La colère et la lune pleine
Nadpic
La colère ? Oui, forcément. Mayotte a affronté une nouvelle tempête, quelle surprise à cette époque de l’année ! J’enrage.
J’ai évité d’écrire mon ressenti dans l’heure quand j’ai entendu cette information hallucinante : l’interdiction de vendre des planches et tôles à des personnes ne pouvant fournir une adresse sur l’île. Quelle connerie ! Mais quelle adresse ? Il y a de nombreux quartiers sans adresse précise. Quand j’y demeurais, je n’avais jamais réussi à retrouver quelqu’un auquel je tenais dans le dédale des ruelles étroites. Ce texte voté me fait penser aux circulaires contre les juifs durant la Seconde guerre mondiale, aux déclarations à fournir, enregistrement sous un prétexte au départ sans conséquences annoncées, puis ce qui a suivi. Dans ces maisons de bric et de broc, on va pouvoir trouver des voyous et des personnes à remettre à l’eau qu’on pourra chasser de cette façon.
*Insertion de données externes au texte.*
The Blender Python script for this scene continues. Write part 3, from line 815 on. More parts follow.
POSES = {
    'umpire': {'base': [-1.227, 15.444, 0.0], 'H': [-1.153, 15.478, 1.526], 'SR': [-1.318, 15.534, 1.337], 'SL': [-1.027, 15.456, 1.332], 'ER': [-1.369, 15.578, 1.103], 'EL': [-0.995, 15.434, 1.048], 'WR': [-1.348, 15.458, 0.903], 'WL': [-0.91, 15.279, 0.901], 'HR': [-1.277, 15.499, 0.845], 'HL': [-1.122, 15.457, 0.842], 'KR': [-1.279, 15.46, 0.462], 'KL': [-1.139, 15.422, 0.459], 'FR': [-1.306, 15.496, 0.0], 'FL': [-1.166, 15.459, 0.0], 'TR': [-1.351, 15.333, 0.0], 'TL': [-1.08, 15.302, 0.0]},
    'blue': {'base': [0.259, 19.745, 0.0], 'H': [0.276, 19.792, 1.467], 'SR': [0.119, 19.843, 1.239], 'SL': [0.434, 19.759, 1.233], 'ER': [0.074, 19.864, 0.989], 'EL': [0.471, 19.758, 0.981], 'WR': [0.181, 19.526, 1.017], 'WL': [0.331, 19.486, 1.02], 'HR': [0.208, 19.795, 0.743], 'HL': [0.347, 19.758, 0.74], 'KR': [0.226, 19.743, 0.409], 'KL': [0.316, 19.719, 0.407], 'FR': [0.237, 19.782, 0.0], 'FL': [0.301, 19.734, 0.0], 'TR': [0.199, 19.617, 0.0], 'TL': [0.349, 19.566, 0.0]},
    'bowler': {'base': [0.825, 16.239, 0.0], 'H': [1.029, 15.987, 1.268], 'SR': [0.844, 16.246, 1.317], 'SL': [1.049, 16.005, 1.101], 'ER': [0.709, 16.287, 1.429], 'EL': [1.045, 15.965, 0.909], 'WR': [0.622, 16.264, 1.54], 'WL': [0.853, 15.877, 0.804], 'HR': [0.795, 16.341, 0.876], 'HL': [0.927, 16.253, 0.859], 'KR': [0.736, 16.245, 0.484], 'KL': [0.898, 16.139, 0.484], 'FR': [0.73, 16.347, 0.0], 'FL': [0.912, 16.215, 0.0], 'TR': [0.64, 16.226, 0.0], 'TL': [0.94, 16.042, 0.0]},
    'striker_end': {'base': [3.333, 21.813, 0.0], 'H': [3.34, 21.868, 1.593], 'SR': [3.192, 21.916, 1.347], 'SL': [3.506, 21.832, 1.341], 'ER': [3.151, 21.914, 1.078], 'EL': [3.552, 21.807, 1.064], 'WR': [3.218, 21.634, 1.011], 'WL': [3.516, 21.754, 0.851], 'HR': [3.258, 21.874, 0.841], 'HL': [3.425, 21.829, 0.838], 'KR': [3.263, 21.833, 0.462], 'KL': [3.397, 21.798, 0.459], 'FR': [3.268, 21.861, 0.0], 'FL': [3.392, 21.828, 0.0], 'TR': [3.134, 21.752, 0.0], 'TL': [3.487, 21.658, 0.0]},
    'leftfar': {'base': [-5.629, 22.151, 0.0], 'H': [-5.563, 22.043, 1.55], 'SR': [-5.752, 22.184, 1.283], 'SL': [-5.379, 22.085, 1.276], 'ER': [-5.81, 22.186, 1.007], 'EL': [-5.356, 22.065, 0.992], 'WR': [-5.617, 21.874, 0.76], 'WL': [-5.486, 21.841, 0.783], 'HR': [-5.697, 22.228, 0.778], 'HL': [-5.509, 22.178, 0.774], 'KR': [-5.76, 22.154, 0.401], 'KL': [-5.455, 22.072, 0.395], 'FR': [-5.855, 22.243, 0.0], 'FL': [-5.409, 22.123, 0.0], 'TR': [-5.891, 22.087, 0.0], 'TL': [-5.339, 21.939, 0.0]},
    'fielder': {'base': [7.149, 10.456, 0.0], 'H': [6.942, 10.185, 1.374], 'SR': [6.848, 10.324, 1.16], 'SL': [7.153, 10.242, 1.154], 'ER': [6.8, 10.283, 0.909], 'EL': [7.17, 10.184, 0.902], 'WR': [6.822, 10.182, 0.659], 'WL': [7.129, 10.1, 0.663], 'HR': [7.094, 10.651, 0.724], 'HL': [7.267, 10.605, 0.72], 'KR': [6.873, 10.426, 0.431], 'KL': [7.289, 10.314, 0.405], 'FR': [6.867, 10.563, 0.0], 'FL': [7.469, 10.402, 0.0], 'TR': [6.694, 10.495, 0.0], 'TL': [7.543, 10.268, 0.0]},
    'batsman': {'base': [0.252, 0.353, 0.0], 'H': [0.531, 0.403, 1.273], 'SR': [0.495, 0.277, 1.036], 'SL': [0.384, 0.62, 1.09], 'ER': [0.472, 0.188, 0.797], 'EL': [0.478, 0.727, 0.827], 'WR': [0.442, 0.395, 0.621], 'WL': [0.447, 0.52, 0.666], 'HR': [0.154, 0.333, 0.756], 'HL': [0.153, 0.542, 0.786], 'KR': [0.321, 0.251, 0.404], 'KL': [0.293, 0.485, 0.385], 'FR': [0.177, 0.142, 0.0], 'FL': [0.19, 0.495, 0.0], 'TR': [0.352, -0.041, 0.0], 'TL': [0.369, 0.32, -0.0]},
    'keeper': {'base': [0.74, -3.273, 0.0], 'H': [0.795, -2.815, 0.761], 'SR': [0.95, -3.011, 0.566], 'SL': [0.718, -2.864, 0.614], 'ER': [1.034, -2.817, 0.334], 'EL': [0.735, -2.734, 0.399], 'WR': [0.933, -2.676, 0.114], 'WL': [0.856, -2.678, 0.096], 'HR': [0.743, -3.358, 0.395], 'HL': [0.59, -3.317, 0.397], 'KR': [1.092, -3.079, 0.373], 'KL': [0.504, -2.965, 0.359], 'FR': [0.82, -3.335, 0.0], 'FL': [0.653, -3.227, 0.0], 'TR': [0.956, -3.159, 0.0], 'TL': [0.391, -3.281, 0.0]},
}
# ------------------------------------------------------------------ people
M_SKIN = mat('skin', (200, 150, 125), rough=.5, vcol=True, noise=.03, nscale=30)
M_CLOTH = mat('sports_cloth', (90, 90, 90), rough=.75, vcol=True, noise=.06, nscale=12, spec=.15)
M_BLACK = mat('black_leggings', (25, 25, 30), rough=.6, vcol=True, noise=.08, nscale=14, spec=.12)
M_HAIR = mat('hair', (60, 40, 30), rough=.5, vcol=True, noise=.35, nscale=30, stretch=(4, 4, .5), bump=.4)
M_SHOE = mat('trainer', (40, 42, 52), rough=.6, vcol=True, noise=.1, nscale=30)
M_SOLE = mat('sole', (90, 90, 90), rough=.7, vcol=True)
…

Une fois encore, des décalés de la réalité, décisionnaires en métropole ou des nantis sur place, trouvent là un moyen honteux de faire le ménage. Ils n’ont pas osé mettre « à bas les étrangers » sur la loi prise en urgence, ils auraient pu.
Ceux qui se retrouvent sans abri à la saison des pluies, quelle que soit leur origine, devraient porter plainte pour non-assistance de personnes en danger. Il n’y a d’ailleurs pas que de « mauvais clandestins » qui habitent et se cachent là sous ses tôles et planches ajourées. Au-delà de ces actions et décisions inqualifiables, la réalité n’est pas celle-ci. De nombreuses personnes vivent, travaillent sur l’île en toute légalité, mais demeurent dans ces bâtisses faites de rien. Les matériaux tout importés ont un coût prohibitif pour la plupart des habitants. Ce qui n’excuse pas du tout ce qui précède, bien sûr, mais qui pourrait permettre de le dénoncer plus fortement porterait haut des voix susceptibles d’être plus entendues. Au fil des années, hélas, ces voix se taisent pour avoir, elles, un privilège.
Comment a-t-on pu laisser en toute « bonne » conscience ces décisions être actées ? La colère ne peut être vivante en permanence alors, quand mon petit matin m’offre la lune pleine, qu’elle envahit clairement toute ma fenêtre, je reste dans le noir de la pièce avec ce spot enflammé devant les yeux. La même lune accueille Charlie Dalin une heure plus tard, en décorant joliment son arrivée, après deux mois de mer.
J’ai enfin un fil pour la joie et la possibilité de souhaiter à toutes et tous, des moments de rien, de tout et du plaisir de vivre.